La puntilla me la dieron en el aeropuerto a la salida. Mi maleta de mano llena de libros tenía que ser documentada pagando exceso de equipaje, volver a los mostradores y pasar a las cajas, luego de haber hecho una fila interminable para las revisiones de seguridad. Y lo triste era que mis maletas con capacidad suficiente aún, ya habían sido despachadas...

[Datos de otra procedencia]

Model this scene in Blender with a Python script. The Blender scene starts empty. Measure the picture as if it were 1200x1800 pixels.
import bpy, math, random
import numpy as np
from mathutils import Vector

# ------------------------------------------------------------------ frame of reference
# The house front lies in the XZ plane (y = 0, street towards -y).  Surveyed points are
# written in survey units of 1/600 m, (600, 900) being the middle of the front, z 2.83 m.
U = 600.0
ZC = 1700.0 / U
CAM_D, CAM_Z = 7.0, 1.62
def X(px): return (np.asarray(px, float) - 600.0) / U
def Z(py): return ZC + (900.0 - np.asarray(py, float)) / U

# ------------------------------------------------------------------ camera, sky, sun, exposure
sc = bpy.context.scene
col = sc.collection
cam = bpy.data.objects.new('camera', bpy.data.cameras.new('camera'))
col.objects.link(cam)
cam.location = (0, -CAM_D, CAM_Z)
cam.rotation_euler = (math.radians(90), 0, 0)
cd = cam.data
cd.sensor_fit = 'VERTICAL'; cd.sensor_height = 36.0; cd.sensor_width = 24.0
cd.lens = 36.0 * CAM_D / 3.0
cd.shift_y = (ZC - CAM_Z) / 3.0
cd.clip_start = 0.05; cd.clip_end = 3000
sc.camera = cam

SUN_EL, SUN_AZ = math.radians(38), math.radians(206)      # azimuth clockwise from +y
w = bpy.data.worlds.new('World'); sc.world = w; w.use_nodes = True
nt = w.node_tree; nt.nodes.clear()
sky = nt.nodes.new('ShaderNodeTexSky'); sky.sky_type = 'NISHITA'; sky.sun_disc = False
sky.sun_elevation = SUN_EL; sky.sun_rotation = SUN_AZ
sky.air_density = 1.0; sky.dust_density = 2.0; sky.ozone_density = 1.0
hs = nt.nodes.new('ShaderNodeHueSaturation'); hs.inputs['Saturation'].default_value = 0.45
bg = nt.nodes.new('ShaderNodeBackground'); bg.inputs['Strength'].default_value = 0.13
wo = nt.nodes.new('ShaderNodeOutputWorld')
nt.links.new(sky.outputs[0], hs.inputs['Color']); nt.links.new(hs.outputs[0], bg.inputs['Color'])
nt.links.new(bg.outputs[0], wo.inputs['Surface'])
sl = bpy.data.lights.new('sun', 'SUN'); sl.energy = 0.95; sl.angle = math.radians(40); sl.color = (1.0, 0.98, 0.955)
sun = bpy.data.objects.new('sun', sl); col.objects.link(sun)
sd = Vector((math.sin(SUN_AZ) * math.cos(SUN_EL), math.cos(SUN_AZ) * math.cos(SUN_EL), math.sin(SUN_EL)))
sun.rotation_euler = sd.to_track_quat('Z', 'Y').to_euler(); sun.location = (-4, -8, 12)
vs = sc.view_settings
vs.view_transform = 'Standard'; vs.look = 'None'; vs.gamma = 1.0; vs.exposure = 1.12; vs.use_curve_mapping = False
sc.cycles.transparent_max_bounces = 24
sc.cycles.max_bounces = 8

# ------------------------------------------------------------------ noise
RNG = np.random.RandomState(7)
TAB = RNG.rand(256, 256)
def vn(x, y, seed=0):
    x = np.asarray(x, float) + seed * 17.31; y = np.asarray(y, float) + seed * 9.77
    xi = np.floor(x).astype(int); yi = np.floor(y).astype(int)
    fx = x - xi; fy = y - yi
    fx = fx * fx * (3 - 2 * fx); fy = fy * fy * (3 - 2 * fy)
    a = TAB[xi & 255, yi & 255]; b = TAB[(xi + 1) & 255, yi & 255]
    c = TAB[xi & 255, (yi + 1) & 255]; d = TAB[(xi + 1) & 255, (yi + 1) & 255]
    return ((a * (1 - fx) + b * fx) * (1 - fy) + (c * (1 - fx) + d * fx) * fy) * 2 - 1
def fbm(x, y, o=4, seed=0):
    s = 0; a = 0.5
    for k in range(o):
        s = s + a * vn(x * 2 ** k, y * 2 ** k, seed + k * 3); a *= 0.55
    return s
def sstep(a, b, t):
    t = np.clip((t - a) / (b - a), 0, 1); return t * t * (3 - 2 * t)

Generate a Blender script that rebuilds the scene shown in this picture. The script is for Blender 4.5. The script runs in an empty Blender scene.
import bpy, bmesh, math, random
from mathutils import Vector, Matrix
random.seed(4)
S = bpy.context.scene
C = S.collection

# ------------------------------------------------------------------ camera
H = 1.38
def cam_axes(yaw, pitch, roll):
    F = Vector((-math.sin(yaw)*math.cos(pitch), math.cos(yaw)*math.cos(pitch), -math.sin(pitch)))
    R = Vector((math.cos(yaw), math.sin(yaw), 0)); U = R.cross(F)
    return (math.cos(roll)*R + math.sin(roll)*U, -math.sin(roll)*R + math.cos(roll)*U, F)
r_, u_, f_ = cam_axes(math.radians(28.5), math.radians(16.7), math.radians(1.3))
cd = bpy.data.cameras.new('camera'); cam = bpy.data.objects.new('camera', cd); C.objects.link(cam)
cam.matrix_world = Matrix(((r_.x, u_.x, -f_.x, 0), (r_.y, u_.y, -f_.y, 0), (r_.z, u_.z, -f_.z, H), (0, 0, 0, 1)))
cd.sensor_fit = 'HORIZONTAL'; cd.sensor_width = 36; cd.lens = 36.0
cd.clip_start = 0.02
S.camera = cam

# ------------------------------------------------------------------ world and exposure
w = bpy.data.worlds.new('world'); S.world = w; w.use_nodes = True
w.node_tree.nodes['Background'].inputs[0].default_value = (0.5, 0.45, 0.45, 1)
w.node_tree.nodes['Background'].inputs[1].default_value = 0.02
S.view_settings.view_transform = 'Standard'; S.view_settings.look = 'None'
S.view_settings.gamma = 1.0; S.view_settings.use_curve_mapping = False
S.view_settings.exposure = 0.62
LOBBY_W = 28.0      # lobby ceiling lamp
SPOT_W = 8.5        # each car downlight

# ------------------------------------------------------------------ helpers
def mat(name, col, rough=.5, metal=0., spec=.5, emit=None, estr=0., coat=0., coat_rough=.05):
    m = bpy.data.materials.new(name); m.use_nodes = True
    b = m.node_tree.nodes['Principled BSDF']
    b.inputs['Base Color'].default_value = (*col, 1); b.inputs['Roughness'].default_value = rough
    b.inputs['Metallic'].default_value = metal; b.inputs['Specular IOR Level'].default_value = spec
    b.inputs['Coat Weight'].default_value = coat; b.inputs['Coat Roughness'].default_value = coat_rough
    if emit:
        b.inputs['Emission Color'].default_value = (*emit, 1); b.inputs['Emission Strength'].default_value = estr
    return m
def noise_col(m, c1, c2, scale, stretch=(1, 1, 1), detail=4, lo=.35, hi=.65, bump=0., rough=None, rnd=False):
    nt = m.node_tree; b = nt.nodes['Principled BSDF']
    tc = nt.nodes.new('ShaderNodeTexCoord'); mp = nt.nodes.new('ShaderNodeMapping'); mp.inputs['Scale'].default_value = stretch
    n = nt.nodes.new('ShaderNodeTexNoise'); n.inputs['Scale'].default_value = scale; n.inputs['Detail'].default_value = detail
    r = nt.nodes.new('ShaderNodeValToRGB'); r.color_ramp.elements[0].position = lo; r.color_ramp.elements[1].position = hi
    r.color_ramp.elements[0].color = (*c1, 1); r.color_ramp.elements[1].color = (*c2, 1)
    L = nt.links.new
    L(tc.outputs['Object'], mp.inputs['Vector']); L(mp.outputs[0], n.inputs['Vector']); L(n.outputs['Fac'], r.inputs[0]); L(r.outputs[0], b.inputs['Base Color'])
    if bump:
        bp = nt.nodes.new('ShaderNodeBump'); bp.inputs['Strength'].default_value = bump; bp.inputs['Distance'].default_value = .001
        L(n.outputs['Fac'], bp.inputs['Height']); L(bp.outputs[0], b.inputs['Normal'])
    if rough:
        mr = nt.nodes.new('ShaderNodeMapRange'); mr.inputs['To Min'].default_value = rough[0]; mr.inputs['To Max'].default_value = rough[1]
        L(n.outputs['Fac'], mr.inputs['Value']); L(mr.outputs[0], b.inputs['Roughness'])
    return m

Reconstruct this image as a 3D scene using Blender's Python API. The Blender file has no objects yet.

Con todo y todo, y en resumen, si hubo un final feliz para esta parte concentrada de la historia. Reflexioné en el carácter aleatorio de los acontecimientos. No recurrí al caballito de batalla de mi mala suerte. No injurié. Miré comprensivo a los miles de turistas que como yo estaban sufriendo el fin de sus vacaciones en ese aeropuerto que no se daba a basto. Me dije, voy a pagar el exceso de equipaje con cierto regusto de aceptación mas que de hombre resignado, al fin de cuentas la culpa de no haberlo previsto todo si era mía.


Me acerqué al mostrador. Había varias jóvenes señoras y me atendió una dama de color de piel aceitunada, elegante de porte, bella contenida, de rostro. De entrada me dijo que iba a tener que esperar porque había que elaborar un documento para el pago. De alguna parte me salió una sonrisa y respondí que no tenía importancia, que aguardaría lo necesario. El tono de voz de esa funcionaria de Air France era diverso, cálido, realmente amable. Y ello me motivó a expresar de forma lo mas leve posible un remedo de protesta gentil. -Le quiero decir que nunca en mi vida y no es retórica, había tenido tantos problemas con esta compañía con la que viajo hace décadas-.


La joven escuchó con atención, hizo una llamada, me regresó la tarjeta de embarque sin procesar el pago de los cien euros y sonriendo a su vez me dijo: después de lo que me ha dicho no podríamos cobrarle, puede usted viajar, lo del equipaje ya está arreglado.


La recompensa había llegado. Palabras tan oportunas después de las tensas situaciones tuvieron el efecto de un bálsamo. Tan solo algunos minutos antes de llegar a ese mostrador había recordado una lección Zen sobre lo recomendable que es saber expresar las cosas y confiar en la generosidad del interlocutor; en este caso Zadia, de quien supe que era originaria de Egipto, donde yo había vivido tres años. Así que acabé agradeciendo no solo el gesto sino la confirmación de la lección en el poco árabe que aun manejo.